Sandro Botticelli, La Primavera, 1480, Galleria degli Uffizi, Firenze, detail of the Graces
Pendant with newt, Flemish goldsmith, 1580-1590, Museo degli Argenti, Palazzo Pitti, Firenze

This gave rise to goldsmiths and artisans who started creating their own businesses. Artisans started working on those pearls with irregular shapes, together with gold, precious and semi-precious stones, and ivory as the perfect, round pearls were extremely rare to find. They created what became known as baroque jewels, as well as pendants, human figurines, real and mythological animal figures, collectables and so on.

In the 18th Century, pearls with diamonds became popular, and the discovery of new gold mines that produced white gold contributed to the creation of floral motifs that represented nature.


These luxury jewels eventually reached Paris and other European royal courts.

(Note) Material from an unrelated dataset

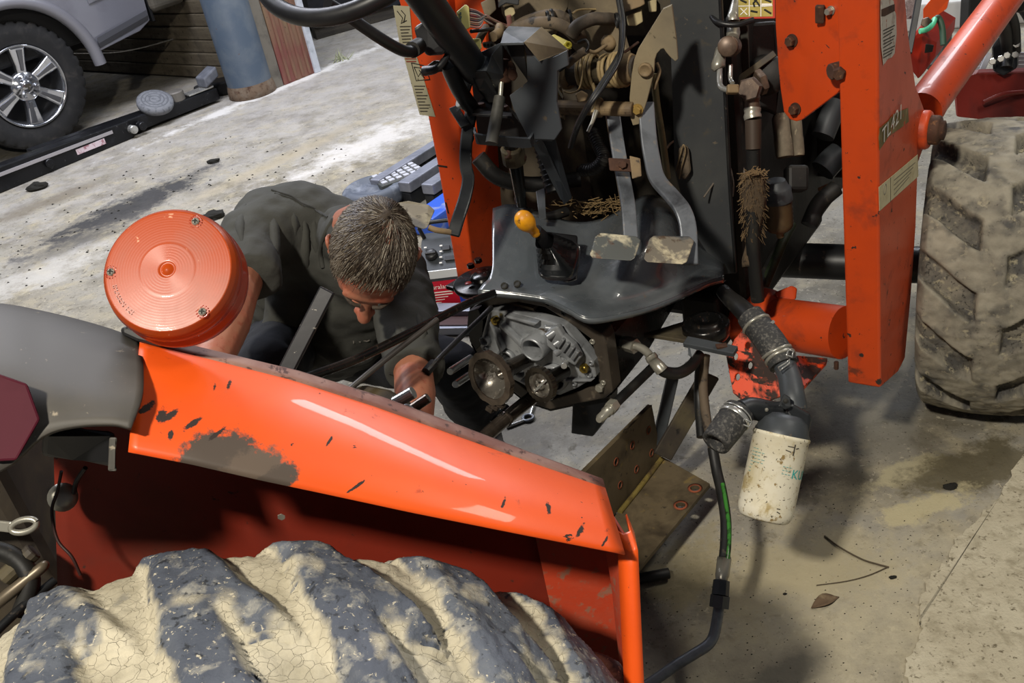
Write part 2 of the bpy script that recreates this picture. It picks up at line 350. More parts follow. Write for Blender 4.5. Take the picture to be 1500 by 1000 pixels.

Soon jewellery was designed with pearls for the day and pearls for the evening. Teardrop pearls with diamonds were worn for important occasions, while round pearls were worn during the day, even by the middle class. Jewellery became smaller to cater for the new middle-class merchants. Jewellery took the shape of romantic symbols such as knots, bows, anchors and arrows together with the floral designs that already existed.

Jan Vermeer, Woman with pearl necklace , 1664, Gemaldegalerie, Berlin
Louise Elisabeth Vigée Lebrun, Marie Antoinette with the Rose, 1783, Musée National du Chateau, Versailles

Pearls became family heirlooms which could be transformed and adapted to the current fashion. Exotic pearls were introduced in the 19th Century in sets of necklaces, earrings, rings and bracelets. Governments encouraged their jewelers to increment their activity to sustain the economy in their country. Artisans turned to the arts of antique populations, Egyptians and even archaeological sites, as well as Gothic and Renaissance periods for new inspirations.


With Art Nouveau, jewelry was considered to be works of art, and every type of pearl, regardless of shape or color was used.


At the turn of the 20th Century, Japanese Kokichi Mikimoto discovered how to produce cultured pearls giving rise to a growing market for pearls of every type, size, and color making them more affordable. This extraordinary revolution together with important social changes which took place in the last Century where women were introduced into the workplace have contributed to changes in apparel and habits, social relationships and economic conditions giving everyone the opportunity to afford a piece of jewelry with a pearl.